According to the sycophantic Michael Gerson, Bush is the new FDR:
Usually, just the opposite is the case. A sitting president normally must accept the boring constraints of real-world choices. Campaigns can inhabit the utopia of their own ambitions.
But it is President Bush and Treasury Secretary Henry Paulson, by proposing the massive government purchase of bad debt, who have assumed the mantle of Franklin D. Roosevelt. It is John McCain and Barack Obama who are playing the role of Roosevelt's more timid, forgotten foils, "Martin, Barton and Fish." Having last week criticized the role of the Federal Reserve in bailouts — demonstrating a tin ear of elephantine proportions — McCain now calls for a bipartisan oversight board to review the government's rescue attempt.
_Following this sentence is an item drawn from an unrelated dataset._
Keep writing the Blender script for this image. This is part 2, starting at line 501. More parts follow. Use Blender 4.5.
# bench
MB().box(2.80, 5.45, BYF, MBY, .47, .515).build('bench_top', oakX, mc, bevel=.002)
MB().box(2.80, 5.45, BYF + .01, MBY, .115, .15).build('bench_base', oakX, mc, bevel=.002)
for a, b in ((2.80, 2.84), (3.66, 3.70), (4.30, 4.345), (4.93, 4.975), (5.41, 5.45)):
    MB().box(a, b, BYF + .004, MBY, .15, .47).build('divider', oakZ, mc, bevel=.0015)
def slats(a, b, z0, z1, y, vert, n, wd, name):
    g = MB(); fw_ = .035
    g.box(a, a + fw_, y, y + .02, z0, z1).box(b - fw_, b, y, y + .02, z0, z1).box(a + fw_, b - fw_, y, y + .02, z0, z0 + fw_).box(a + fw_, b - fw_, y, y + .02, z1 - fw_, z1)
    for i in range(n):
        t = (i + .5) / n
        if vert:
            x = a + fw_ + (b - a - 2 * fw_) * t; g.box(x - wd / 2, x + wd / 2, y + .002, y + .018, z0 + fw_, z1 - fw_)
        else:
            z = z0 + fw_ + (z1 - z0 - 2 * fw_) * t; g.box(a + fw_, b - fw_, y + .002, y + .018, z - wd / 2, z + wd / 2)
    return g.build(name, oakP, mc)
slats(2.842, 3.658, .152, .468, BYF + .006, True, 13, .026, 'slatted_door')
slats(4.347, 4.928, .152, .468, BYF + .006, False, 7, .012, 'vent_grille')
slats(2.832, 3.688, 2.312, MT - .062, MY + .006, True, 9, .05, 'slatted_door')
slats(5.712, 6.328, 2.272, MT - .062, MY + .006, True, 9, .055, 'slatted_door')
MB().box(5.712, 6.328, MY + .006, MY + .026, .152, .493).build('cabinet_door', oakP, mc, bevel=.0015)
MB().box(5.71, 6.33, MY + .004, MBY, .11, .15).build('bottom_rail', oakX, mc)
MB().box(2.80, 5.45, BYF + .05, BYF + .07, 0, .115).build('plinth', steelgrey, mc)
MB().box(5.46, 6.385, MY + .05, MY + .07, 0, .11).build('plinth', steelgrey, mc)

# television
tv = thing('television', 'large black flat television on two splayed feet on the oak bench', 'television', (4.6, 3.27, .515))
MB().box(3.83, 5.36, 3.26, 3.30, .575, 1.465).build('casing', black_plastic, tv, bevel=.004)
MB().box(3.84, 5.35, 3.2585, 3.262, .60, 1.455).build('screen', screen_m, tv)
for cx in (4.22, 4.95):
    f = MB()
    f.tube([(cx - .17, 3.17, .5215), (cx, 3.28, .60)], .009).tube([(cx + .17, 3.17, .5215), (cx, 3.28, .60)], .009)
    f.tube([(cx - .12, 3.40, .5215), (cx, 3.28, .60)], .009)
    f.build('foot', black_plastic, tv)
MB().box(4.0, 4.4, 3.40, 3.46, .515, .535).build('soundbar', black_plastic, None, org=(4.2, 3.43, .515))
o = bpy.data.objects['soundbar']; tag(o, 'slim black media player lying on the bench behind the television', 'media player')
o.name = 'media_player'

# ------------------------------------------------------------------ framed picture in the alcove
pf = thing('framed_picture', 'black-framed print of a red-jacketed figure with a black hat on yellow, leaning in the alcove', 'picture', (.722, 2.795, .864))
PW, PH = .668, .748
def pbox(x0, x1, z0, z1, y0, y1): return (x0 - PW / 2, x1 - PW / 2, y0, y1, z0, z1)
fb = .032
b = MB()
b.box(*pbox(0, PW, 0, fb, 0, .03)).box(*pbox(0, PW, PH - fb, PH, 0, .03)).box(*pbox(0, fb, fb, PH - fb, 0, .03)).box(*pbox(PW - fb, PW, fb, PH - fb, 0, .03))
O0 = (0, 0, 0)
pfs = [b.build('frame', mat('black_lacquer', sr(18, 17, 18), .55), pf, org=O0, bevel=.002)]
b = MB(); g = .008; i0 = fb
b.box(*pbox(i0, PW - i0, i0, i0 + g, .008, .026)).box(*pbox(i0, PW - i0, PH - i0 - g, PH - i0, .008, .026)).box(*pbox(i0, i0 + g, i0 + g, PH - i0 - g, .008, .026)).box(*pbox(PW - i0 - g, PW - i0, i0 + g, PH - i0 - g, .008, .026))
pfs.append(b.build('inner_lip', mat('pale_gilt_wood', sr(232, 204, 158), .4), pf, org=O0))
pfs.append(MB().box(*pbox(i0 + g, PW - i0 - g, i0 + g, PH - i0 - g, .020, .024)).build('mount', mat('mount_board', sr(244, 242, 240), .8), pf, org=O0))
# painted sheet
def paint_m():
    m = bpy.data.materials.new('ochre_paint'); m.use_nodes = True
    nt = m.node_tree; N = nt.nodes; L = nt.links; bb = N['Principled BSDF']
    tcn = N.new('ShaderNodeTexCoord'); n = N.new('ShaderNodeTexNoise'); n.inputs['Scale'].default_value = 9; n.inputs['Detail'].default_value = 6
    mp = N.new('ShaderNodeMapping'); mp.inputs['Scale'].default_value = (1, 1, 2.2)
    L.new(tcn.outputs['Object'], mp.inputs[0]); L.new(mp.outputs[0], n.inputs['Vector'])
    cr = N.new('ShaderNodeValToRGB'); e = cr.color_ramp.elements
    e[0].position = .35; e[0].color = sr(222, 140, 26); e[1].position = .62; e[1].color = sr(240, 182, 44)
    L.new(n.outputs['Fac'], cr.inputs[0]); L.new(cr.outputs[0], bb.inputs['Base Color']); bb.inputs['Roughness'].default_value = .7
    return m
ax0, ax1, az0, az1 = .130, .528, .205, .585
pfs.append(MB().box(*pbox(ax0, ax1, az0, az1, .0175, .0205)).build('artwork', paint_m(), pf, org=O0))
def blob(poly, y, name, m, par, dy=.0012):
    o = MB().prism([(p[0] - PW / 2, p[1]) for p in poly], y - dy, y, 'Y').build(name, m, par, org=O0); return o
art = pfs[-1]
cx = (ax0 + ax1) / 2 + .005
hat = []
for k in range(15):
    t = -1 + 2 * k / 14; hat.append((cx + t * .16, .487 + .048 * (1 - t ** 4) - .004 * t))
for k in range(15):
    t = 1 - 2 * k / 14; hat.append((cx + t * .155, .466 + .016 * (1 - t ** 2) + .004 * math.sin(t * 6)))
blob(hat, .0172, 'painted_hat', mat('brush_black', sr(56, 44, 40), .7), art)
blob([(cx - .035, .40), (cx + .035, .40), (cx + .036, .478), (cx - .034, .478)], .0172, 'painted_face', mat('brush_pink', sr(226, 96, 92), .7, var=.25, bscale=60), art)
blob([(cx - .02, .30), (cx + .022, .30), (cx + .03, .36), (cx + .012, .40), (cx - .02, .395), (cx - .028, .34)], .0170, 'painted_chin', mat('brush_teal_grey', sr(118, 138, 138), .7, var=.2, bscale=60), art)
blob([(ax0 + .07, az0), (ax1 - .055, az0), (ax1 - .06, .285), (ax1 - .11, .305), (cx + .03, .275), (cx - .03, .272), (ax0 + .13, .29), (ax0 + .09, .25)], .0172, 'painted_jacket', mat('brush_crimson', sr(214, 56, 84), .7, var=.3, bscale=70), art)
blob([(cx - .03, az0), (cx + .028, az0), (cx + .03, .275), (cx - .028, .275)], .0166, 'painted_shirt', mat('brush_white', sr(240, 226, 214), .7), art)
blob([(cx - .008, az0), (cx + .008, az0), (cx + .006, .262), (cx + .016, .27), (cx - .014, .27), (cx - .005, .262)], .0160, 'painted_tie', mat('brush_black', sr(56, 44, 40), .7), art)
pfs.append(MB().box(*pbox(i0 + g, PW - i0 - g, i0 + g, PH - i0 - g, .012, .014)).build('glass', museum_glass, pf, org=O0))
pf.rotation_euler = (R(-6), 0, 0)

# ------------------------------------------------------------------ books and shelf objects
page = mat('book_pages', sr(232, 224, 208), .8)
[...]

Bush's idea may be bold and "new" (in the quantity of its generosity), but as of this writing, it seems enormously dumb and completely in line with his notion of the imperial presidency. It invests unchecked and unregulated power in the hands of one person for the direct benefit of a handful of extremely wealthy and irresponsible people and the theoretical good of maybe the American people (not a guarantee). It was thrown at Congress, painted as the only alternative that must be passed without study or examination.
This argument is a very bad example of what one might call aestheticism, the tendency to confuse how an idea appears (new, bold, imaginative) with whether it is wise. Bush has indeed in his eight years had a lot of new and bold ideas, some of them, like this one, quite awful.